Au cours des échanges lors des différents panels à Tenkodogo, il était question de discuter avec les personnes ressources et «gérants» des droits des créateurs, sur des partages de bonnes pratiques des différents organismes de gestion collectives. Le développement du droit d’auteur et l’intégration en Afrique avec les actions de l’OIF ont été abordés par le DG CERAV Afrique (Centre Régional pour la promotion des Arts Vivants) Michel Saba et le secrétaire général du BBDA, Moise Kohoun. Le précepte fondamental qui est ressorti de tous ces échanges, c’est la synergie d’action des communautés africaines à promouvoir les Arts vivants. Le responsable Afrique de la SACEM, Akotchayé Okio a précisé lors des propositions finales que «Pour les sociétés africaines, il y a aussi le problème de moyens qui s’impose. En mutualisant les moyens au niveau africain et en travaillant en bonne intelligence avec les structures internationales qui existent comme la CISAC (Confédération Internationale des Sociétés d’Auteurs et de Compositeurs) ou l’OMPI (l’Organisation Mondiale de la Propriété Intellectuelle), ainsi que les sociétés sœurs comme nous, je pense que le fossé pourrait être comblé progressivement».
Une quatrième édition qui a vu la participation des créateurs venus des quatre coins du pays. Ces derniers ; malgré leur assiduité aux travaux, ils n’ont pas hésité à faire entendre leur opinion.

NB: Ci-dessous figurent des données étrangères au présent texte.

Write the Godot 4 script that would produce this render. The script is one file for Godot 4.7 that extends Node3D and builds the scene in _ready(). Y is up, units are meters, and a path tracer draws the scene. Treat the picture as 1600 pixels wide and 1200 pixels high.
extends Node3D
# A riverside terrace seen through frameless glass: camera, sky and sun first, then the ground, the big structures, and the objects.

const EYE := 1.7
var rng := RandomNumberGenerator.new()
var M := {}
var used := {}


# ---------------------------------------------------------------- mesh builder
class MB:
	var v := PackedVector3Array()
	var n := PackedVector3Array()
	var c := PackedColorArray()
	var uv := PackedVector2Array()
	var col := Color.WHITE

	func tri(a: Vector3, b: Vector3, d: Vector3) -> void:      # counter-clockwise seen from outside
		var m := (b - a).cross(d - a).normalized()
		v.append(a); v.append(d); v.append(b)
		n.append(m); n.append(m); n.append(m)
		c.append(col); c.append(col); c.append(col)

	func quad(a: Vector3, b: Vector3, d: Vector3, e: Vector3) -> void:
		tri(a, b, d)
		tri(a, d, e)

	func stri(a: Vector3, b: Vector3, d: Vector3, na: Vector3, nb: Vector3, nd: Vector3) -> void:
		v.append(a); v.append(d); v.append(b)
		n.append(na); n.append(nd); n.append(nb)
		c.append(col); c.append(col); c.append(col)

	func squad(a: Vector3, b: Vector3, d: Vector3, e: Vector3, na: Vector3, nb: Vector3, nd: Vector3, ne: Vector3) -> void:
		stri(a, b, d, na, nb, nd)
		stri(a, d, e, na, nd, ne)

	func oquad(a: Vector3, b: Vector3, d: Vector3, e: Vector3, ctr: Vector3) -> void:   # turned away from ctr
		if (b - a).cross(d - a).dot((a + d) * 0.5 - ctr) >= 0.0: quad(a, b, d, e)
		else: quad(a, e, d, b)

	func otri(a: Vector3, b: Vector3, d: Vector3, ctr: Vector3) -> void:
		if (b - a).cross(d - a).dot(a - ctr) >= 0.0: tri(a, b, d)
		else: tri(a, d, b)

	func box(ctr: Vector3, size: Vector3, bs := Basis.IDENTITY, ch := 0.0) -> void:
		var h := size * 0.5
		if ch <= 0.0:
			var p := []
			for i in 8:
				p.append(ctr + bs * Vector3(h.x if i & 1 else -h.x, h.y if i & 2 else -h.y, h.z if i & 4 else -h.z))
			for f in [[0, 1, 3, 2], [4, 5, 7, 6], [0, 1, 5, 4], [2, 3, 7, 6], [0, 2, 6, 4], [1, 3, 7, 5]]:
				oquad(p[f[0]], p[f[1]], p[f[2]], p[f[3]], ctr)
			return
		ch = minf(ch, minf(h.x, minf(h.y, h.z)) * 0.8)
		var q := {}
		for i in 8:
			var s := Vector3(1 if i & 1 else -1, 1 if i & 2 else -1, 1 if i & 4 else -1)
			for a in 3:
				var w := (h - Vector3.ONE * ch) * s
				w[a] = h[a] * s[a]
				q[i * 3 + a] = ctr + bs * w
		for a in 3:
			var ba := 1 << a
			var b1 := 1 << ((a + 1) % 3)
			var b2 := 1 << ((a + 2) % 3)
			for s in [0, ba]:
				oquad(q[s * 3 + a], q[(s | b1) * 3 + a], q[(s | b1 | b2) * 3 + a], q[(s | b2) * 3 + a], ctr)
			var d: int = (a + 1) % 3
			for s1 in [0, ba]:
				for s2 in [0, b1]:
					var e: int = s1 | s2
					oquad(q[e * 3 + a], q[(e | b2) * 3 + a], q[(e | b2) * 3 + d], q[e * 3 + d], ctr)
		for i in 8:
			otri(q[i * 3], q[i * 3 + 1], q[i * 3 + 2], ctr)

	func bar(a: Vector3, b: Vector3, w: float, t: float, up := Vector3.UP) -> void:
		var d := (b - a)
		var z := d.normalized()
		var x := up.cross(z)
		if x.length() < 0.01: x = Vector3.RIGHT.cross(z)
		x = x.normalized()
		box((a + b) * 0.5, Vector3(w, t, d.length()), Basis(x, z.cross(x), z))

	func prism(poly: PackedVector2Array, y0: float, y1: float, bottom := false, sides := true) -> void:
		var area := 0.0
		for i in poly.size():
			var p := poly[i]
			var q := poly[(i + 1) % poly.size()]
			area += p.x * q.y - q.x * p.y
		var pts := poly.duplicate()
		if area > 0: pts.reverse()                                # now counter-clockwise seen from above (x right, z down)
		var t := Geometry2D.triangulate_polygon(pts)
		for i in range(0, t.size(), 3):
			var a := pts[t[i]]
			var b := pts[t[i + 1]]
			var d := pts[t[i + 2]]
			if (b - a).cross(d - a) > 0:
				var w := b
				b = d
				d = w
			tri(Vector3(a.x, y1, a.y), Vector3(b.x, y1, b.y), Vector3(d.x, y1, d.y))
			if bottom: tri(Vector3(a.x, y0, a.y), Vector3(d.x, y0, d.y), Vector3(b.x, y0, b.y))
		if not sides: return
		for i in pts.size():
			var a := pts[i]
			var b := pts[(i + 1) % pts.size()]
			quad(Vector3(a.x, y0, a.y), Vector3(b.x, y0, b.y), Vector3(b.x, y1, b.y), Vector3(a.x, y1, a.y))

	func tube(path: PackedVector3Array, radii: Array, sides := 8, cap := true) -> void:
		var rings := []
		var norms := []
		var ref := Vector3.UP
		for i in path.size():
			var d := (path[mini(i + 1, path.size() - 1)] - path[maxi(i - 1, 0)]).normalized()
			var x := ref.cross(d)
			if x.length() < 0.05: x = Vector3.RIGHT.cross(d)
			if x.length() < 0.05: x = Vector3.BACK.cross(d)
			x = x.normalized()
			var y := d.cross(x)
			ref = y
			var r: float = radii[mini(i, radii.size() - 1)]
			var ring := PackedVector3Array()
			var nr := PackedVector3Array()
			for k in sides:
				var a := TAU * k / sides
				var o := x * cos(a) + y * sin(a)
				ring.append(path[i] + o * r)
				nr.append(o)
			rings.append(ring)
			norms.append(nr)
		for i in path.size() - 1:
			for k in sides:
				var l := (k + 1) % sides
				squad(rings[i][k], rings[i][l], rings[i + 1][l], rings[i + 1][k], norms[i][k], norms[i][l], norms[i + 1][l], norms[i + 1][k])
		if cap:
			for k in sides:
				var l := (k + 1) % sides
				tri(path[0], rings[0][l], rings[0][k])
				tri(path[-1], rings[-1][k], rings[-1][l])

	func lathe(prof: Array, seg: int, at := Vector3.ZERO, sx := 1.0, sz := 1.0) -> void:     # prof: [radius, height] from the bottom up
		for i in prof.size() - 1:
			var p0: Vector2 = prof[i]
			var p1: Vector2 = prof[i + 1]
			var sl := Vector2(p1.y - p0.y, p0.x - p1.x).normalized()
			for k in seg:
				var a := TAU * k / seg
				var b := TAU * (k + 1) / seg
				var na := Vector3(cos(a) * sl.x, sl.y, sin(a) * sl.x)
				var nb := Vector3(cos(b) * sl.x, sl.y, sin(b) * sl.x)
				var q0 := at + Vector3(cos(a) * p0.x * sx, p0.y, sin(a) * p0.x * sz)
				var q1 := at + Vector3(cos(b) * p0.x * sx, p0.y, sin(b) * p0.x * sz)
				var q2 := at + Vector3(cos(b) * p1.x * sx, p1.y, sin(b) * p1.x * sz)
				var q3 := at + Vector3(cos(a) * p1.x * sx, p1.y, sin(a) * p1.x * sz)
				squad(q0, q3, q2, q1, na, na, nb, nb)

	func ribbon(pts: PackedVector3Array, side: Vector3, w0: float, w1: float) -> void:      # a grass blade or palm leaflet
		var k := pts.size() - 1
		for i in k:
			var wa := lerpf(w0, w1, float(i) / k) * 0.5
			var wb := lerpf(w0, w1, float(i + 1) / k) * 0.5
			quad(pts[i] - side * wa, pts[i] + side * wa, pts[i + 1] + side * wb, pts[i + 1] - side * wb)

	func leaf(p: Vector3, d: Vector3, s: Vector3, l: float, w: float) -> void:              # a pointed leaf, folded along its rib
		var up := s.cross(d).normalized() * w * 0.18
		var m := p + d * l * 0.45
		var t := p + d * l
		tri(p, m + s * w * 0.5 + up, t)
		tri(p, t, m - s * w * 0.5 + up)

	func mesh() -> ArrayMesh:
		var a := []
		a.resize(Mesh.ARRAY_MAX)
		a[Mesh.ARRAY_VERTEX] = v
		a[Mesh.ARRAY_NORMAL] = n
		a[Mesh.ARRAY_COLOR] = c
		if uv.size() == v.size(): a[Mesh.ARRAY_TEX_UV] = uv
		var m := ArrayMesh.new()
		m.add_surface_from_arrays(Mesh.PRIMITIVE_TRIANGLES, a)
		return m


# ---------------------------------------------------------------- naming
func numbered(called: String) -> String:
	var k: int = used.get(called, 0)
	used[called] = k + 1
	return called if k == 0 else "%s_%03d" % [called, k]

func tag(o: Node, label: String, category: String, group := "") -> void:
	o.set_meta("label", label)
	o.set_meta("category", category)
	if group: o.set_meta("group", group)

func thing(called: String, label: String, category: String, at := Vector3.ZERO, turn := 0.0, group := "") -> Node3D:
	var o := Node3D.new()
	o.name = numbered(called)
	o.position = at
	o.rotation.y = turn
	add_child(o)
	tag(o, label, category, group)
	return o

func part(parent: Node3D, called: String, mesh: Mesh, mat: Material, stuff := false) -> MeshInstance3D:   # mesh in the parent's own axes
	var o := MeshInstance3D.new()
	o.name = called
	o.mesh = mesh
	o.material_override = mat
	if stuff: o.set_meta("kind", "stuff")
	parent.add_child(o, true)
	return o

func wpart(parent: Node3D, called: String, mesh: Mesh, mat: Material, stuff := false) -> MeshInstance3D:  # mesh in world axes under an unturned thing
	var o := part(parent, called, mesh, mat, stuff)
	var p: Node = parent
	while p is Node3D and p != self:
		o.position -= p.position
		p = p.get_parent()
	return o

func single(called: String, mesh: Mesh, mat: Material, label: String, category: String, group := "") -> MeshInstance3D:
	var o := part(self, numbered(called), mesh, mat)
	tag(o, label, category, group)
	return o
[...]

“En valorisant nos identités culturelles, nous faisons la promotion du droit d’auteur” affirme Walib Bara DG du BBDA
Néanmoins, d’autres actions de proximité sur le terrain pourraient être menées pour davantage inculquer la question du droit d’auteur aux populations. Privilégier par exemple une foire ou un espace de mini festival où exclusivement les consommateurs (maquis, artistes, DJ, plasticiens, écrivains…) exposeront leurs œuvres au public. En ce moment, l’équipe d’organisation défilerait tous les soirs sur le podium pour évoquer en français facile, les questions de droit d’auteur au public de consommateurs usagers. Entre prestations d’artistes membres du BBDA et animation BBDA, ces consommateurs passifs seront mieux outillés. Y compris les responsables des débits de boissons présents sur le site avec leur stand, DJ et autres. La question de droit d’auteur, tout le monde doit être concerné. Tous les matins, ce sont les panels intellectuels et les après-midi, place est ouverte au public lambda sur le site d’animation. Cela mettra en contribution tous les acteurs des différentes filières intervenants directement sur la question du Droit d’auteur.